Nick Ross wrote:
I'd try 'utsession -p -x', you'll find all the information there in an
easy-to-parse format. The only drawback is that it requires root privileges to
run.
No, it has a much bigger drawback. It also does a utauthd callback, so
is expensive and impacts a critical system service, plus it does a lot
more work than is required for a single token lookup since it's
reporting status for all sessions. This is particularly significant in
Kiosk startup scripts, since when a FOG comes online (e.g. after a
network outage) a lot of DTUs may connect at once and attempt to run
Kiosk startup scripts simultaneously. utauthd can become a significant
bottleneck in this case if you rely on commands that do utauthd
callbacks in your scripts - utauthd's primary responsibility is
connecting DTUs to sessions. Generally speaking, any command that
reports "connected" status for DTUs is doing utauthd callbacks. This
includes utsession -p, utwho -c, utuser -c, and utdesktop -c.

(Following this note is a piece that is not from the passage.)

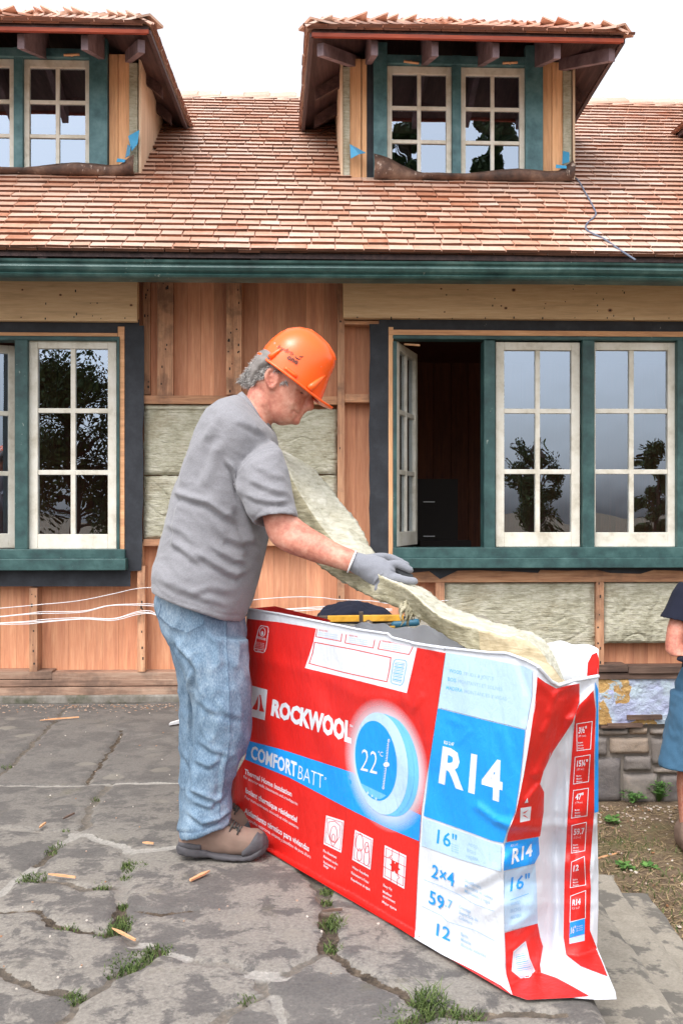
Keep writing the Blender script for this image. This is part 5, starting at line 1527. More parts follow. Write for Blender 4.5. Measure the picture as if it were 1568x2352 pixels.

utuser -p is the way to go here.
-Bob
Best Regards,
Nick Ross
-----Original Message-----
From: [email protected]
[mailto:[email protected]] On Behalf Of Bob Doolittle
Sent: Wednesday, March 11, 2009 10:47 AM
To: SunRay-Users mailing list
Subject: Re: [SunRay-Users] Finding out which DTU or token I'm using
utuser -p is much better than utdesktop -lc or utwho -c, both of which
involve callbacks to utauthd.
utuser -p is cheaper since it's a simple SRDS lookup.
-Bob
Ceri Davies wrote:
We're running SRSS4.1 with kiosk sessions and cards, the type of kiosk
session being selected from the card token.
When a kiosk session runs, SUN_SUNRAY_TOKEN is set to something like
user.1231424265-2914. I'd like to tie that back to the DTU that the
session is on, plus the card that is inserted.

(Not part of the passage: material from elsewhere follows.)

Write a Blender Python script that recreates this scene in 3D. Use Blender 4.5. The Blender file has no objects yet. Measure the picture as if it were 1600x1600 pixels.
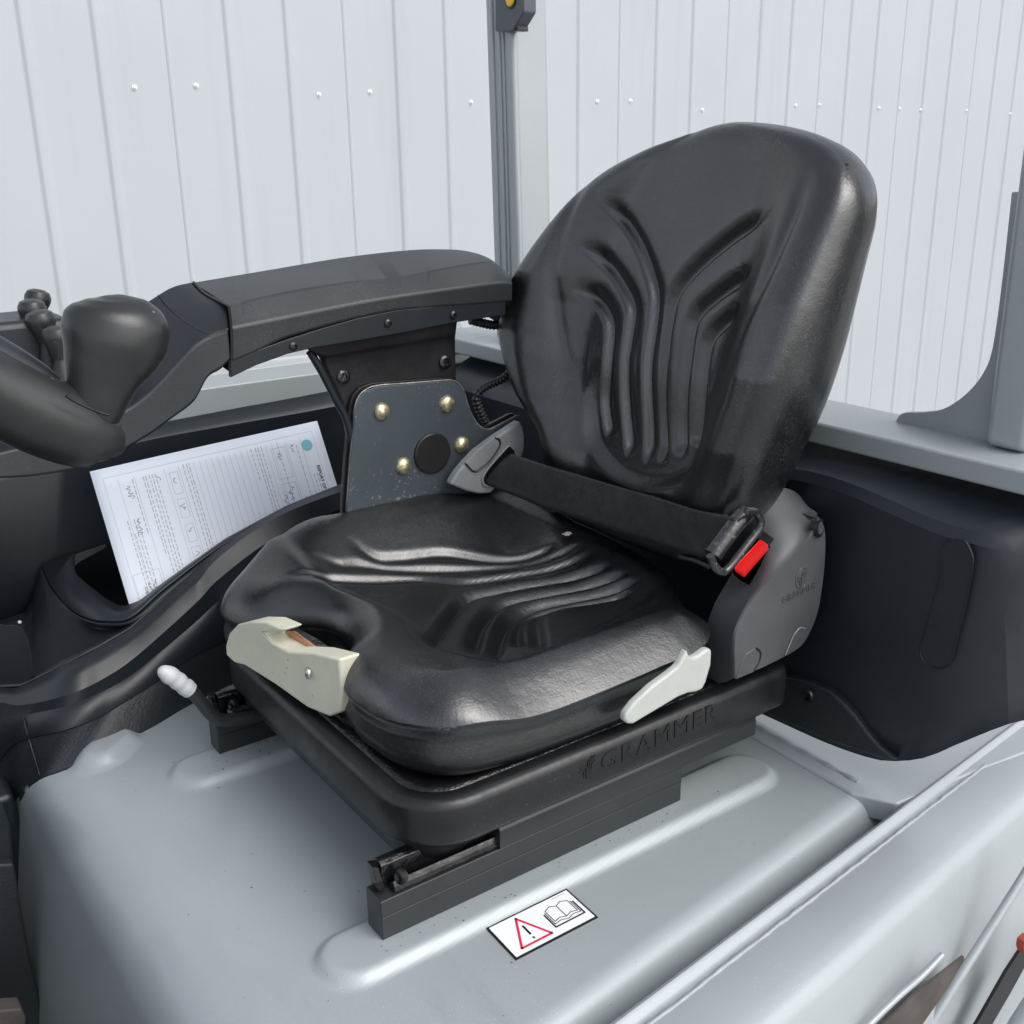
import bpy, bmesh, math, random
import numpy as np
from mathutils import Vector, Matrix
random.seed(7)
S = bpy.context.scene
COL = S.collection
# ------------------------------------------------------------------ camera, world, sun, exposure
FPX = 1680.0
CAM = np.array([0.0, 0.0, 0.85])
def _basis(yaw, pit, rol):
    f = np.array([math.cos(yaw)*math.cos(pit), math.sin(yaw)*math.cos(pit), -math.sin(pit)])
    r = np.cross(f, [0, 0, 1.0]); r /= np.linalg.norm(r); u = np.cross(r, f)
    c, s = math.cos(rol), math.sin(rol)
    return np.array([c*r+s*u, -s*r+c*u, f])
RB = _basis(math.radians(54.65), math.radians(18.5), math.radians(-0.85))
cam = bpy.data.cameras.new("camera"); co = bpy.data.objects.new("camera", cam); COL.objects.link(co)
cam.sensor_width = 36; cam.lens = 36*FPX/1600; cam.clip_start = 0.02; cam.clip_end = 500
m = Matrix(((RB[0][0], RB[1][0], -RB[2][0], CAM[0]), (RB[0][1], RB[1][1], -RB[2][1], CAM[1]),
            (RB[0][2], RB[1][2], -RB[2][2], CAM[2]), (0, 0, 0, 1)))
co.matrix_world = m
S.camera = co
SUN_EL, SUN_AZ = 46.0, -68.0          # azimuth measured from +X towards +Y
w = bpy.data.worlds.new("World"); S.world = w; w.use_nodes = True
nt = w.node_tree; nt.nodes.clear()
sky = nt.nodes.new('ShaderNodeTexSky'); sky.sky_type = 'NISHITA'; sky.sun_disc = False
sky.sun_elevation = math.radians(SUN_EL); sky.sun_rotation = math.radians(90-SUN_AZ)
sky.air_density = 1.0; sky.dust_density = 2.5; sky.ozone_density = 1.0
hs = nt.nodes.new('ShaderNodeHueSaturation'); hs.inputs['Saturation'].default_value = 0.34
bg = nt.nodes.new('ShaderNodeBackground'); bg.inputs[1].default_value = 0.15
out = nt.nodes.new('ShaderNodeOutputWorld')
nt.links.new(sky.outputs[0], hs.inputs['Color']); nt.links.new(hs.outputs[0], bg.inputs[0]); nt.links.new(bg.outputs[0], out.inputs[0])
sl = bpy.data.lights.new("sun", 'SUN'); sl.energy = 0.75; sl.angle = math.radians(44); sl.color = (1.0, 0.985, 0.965)
so = bpy.data.objects.new("sun", sl); COL.objects.link(so)
sd = Vector((math.cos(math.radians(SUN_EL))*math.cos(math.radians(SUN_AZ)), math.cos(math.radians(SUN_EL))*math.sin(math.radians(SUN_AZ)), math.sin(math.radians(SUN_EL))))
so.rotation_euler = sd.to_track_quat('Z', 'Y').to_euler()
S.view_settings.view_transform = 'Standard'; S.view_settings.look = 'None'
S.view_settings.exposure = 0.80; S.view_settings.gamma = 1

# ------------------------------------------------------------------ helpers
def ray(px, py):
    return np.array([(px-800)/FPX, (800-py)/FPX, 1.0]) @ RB
def at(px, py, ax, val):
    """a point of the photo's sight line where it meets the real plane x, y or z = val (metres)"""
    d = ray(px, py); k = 'xyz'.index(ax); t = (val-CAM[k])/d[k]; return CAM+t*d
def cr(pts, n):
    """Catmull-Rom resample by arc length"""
    P = np.array(pts, float)
    if len(P) == 2:
        t = np.linspace(0, 1, n)[:, None]; return P[0]*(1-t)+P[1]*t
    Q = np.vstack([2*P[0]-P[1], P, 2*P[-1]-P[-2]]); o = []
    for i in range(1, len(Q)-2):
        p0, p1, p2, p3 = Q[i-1:i+3]
        for t in np.linspace(0, 1, 24, endpoint=False):
            o.append(.5*((2*p1)+(-p0+p2)*t+(2*p0-5*p1+4*p2-p3)*t*t+(-p0+3*p1-3*p2+p3)*t**3))
    o.append(P[-1]); o = np.array(o)
    s = np.r_[0, np.cumsum(np.linalg.norm(np.diff(o, axis=0), axis=1))]
    q = np.linspace(0, s[-1], n)
    return np.stack([np.interp(q, s, o[:, k]) for k in range(o.shape[1])], 1)
def cr_closed(pts, n):
    P = [tuple(p) for p in pts]; k = len(P); o = []
    Q = np.array(P, float)
    for i in range(k):
        p0, p1, p2, p3 = Q[i-1], Q[i], Q[(i+1) % k], Q[(i+2) % k]
        for t in np.linspace(0, 1, 24, endpoint=False):
            o.append(.5*((2*p1)+(-p0+p2)*t+(2*p0-5*p1+4*p2-p3)*t*t+(-p0+3*p1-3*p2+p3)*t**3))
    o.append(o[0]); o = np.array(o)
    s = np.r_[0, np.cumsum(np.linalg.norm(np.diff(o, axis=0), axis=1))]
    q = np.linspace(0, s[-1], n, endpoint=False)
    return np.stack([np.interp(q, s, o[:, j]) for j in range(o.shape[1])], 1)
def sstep(a, b, x):
    t = np.clip((np.asarray(x, float)-a)/(b-a), 0, 1); return t*t*(3-2*t)
def thing(name, label, cat, loc=(0, 0, 0), group=None):
    o = bpy.data.objects.new(name, None); COL.objects.link(o); o.location = loc
    o.empty_display_size = .05
    o['label'] = label; o['category'] = cat
    if group: o['group'] = group
    return o
def mk(name, verts, faces, mat, parent=None, sharp=35, bevel=0, seg=3, solid=0, label=None, sub=0):
    me = bpy.data.meshes.new(name); me.from_pydata([tuple(map(float, v)) for v in verts], [], [tuple(int(i) for i in f) for f in faces])
    me.validate(); bm = bmesh.new(); bm.from_mesh(me); bmesh.ops.recalc_face_normals(bm, faces=bm.faces); bm.to_mesh(me); bm.free()
    me.shade_smooth()
    if sharp < 180: me.set_sharp_from_angle(angle=math.radians(sharp))
    me.materials.append(mat)
    o = bpy.data.objects.new(name, me); COL.objects.link(o)
    if parent is not None:
        o.parent = parent; o.matrix_parent_inverse = Matrix.Translation(-world_loc(parent))
    if solid:
        s = o.modifiers.new('solid', 'SOLIDIFY'); s.thickness = solid; s.offset = -1
    if bevel:
        b = o.modifiers.new('bevel', 'BEVEL'); b.width = bevel; b.segments = seg; b.limit_method = 'ANGLE'; b.angle_limit = math.radians(30)
    if sub:
        s = o.modifiers.new('sub', 'SUBSURF'); s.levels = sub; s.render_levels = sub
    if label: o['label'] = label
    return o
def world_loc(o):
    v = Vector(o.location); p = o.parent
    while p is not None:
        if p.type == 'EMPTY': v += Vector(p.location)
        p = p.parent
    return v if o.type == 'EMPTY' else Vector((0, 0, 0)) if o.parent is None else Vector((0, 0, 0))
def box(name, lo, hi, mat, parent=None, bevel=.002, **k):
    x0, y0, z0 = lo; x1, y1, z1 = hi
    v = [(x0, y0, z0), (x1, y0, z0), (x1, y1, z0), (x0, y1, z0), (x0, y0, z1), (x1, y0, z1), (x1, y1, z1), (x0, y1, z1)]
    f = [(0, 3, 2, 1), (4, 5, 6, 7), (0, 1, 5, 4), (1, 2, 6, 5), (2, 3, 7, 6), (3, 0, 4, 7)]
    return mk(name, v, f, mat, parent, bevel=bevel, **k)
def hexa(name, c8, mat, parent=None, bevel=.002, **k):
    """eight corners: 4 of one end then 4 of the other"""
    f = [(0, 3, 2, 1), (4, 5, 6, 7), (0, 1, 5, 4), (1, 2, 6, 5), (2, 3, 7, 6), (3, 0, 4, 7)]
    return mk(name, c8, f, mat, parent, bevel=bevel, **k)
def prism(name, pts, vec, mat, parent=None, bevel=.002, **k):
    n = len(pts); vec = np.array(vec, float)
    v = [np.array(p) for p in pts]+[np.array(p)+vec for p in pts]
    f = [tuple(range(n)), tuple(range(2*n-1, n-1, -1))]+[(i, (i+1) % n, n+(i+1) % n, n+i) for i in range(n)]
    return mk(name, v, f, mat, parent, bevel=bevel, **k)
def grid(name, G, mat, parent=None, close_u=False, close_v=False, caps=False, **k):
    G = np.array(G); a, b = G.shape[:2]; v = G.reshape(-1, 3); f = []
    for i in range(a if close_u else a-1):
        for j in range(b if close_v else b-1):
            i2, j2 = (i+1) % a, (j+1) % b
            f.append((i*b+j, i*b+j2, i2*b+j2, i2*b+j))
    if caps: f.append(tuple(range(b))); f.append(tuple((a-1)*b+j for j in range(b)))
    return mk(name, v, f, mat, parent, **k)
def loft(name, rows, n, mat, parent=None, k=0, **kw):
    R = np.array([cr(r, n) for r in rows])
    if k:
        R = np.stack([cr_param(R[:, j], k) for j in range(n)], 1)
    return grid(name, R, mat, parent, **kw)
def cr_param(P, k):
    Q = np.vstack([2*P[0]-P[1], P, 2*P[-1]-P[-2]]); o = []
    for i in range(1, len(Q)-2):
        p0, p1, p2, p3 = Q[i-1:i+3]
        for t in np.linspace(0, 1, k, endpoint=False):
            o.append(.5*((2*p1)+(-p0+p2)*t+(2*p0-5*p1+4*p2-p3)*t*t+(-p0+3*p1-3*p2+p3)*t**3))
    o.append(P[-1]); return np.array(o)
def tube(name, path, r, mat, parent=None, seg=14, n=40, caps=True, rfun=None, **k):
    P = cr(path, n); G = []
    up = np.array([0, 0, 1.0])
    for i in range(n):
        t = P[min(i+1, n-1)]-P[max(i-1, 0)]; t /= np.linalg.norm(t)+1e-9
        if i == 0:
            a = np.cross(t, up)
            if np.linalg.norm(a) < .1: a = np.cross(t, [1, 0, 0])
        else: a = a-np.dot(a, t)*t
        a = a/np.linalg.norm(a); b = np.cross(t, a)
        rr = r if rfun is None else rfun(i/(n-1))
        G.append([P[i]+rr*(math.cos(q)*a+math.sin(q)*b) for q in np.linspace(0, 2*math.pi, seg, endpoint=False)])
    return grid(name, G, mat, parent, close_v=True, caps=caps, sharp=60, **k)
def revolve(name, c, axis, prof, mat, parent=None, seg=24, **k):
    """prof: (radius, height along axis)"""
    axis = np.array(axis, float); axis /= np.linalg.norm(axis)
    a = np.cross(axis, [0, 0, 1.0])
    if np.linalg.norm(a) < .1: a = np.cross(axis, [1.0, 0, 0])
    a /= np.linalg.norm(a); b = np.cross(axis, a); c = np.array(c, float)
    G = [[c+h*axis+max(r, 1e-5)*(math.cos(q)*a+math.sin(q)*b) for q in np.linspace(0, 2*math.pi, seg, endpoint=False)] for r, h in prof]
    return grid(name, G, mat, parent, close_v=True, caps=True, **k)
def text_mesh(txt, size, extrude=0, bold=0, spacing=1.0):
    cu = bpy.data.curves.new('txt', 'FONT'); cu.body = txt; cu.size = size; cu.extrude = extrude; cu.offset = bold; cu.space_character = spacing
    cu.resolution_u = 3
    o = bpy.data.objects.new('txt', cu); COL.objects.link(o)
    dg = bpy.context.evaluated_depsgraph_get(); me = bpy.data.meshes.new_from_object(o.evaluated_get(dg))
    V = np.array([tuple(v.co) for v in me.vertices]); F = [tuple(p.vertices) for p in me.polygons]
    bpy.data.objects.remove(o); bpy.data.curves.remove(cu); bpy.data.meshes.remove(me)
    return V, F
def merge(parts):
    V = []; F = []
    for v, f in parts:
        b = len(V); V += [tuple(p) for p in v]; F += [tuple(i+b for i in q) for q in f]
    return V, F
def place(V, o, ex, ey, ez):
    return np.asarray(V)[:, :1]*np.array(ex)+np.asarray(V)[:, 1:2]*np.array(ey)+np.asarray(V)[:, 2:3]*np.array(ez)+np.array(o)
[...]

Currently, the best I can do is to get the card token into $CARD_TOKEN
from:
utuser -p $SUN_SUNRAY_TOKEN | tail -2 | awk '/./ {print $1}'
or:
utwho -c | awk "/$SUN_SUNRAY_TOKEN/ {print \$5}" | sed s/P*./pseudo/
which I'm going to assume isn't all that safe, then go back through:
utdesktop -lc | awk "/$CARD_TOKEN/ {print \$1}"
for the desktop id.
None of the other ways that I've seen (abuse of UTDEVROOT, "utuser -p
$SUN_SUNRAY_TOKEN", etc.) seem to work.
Did I miss something, or is this just the only way now?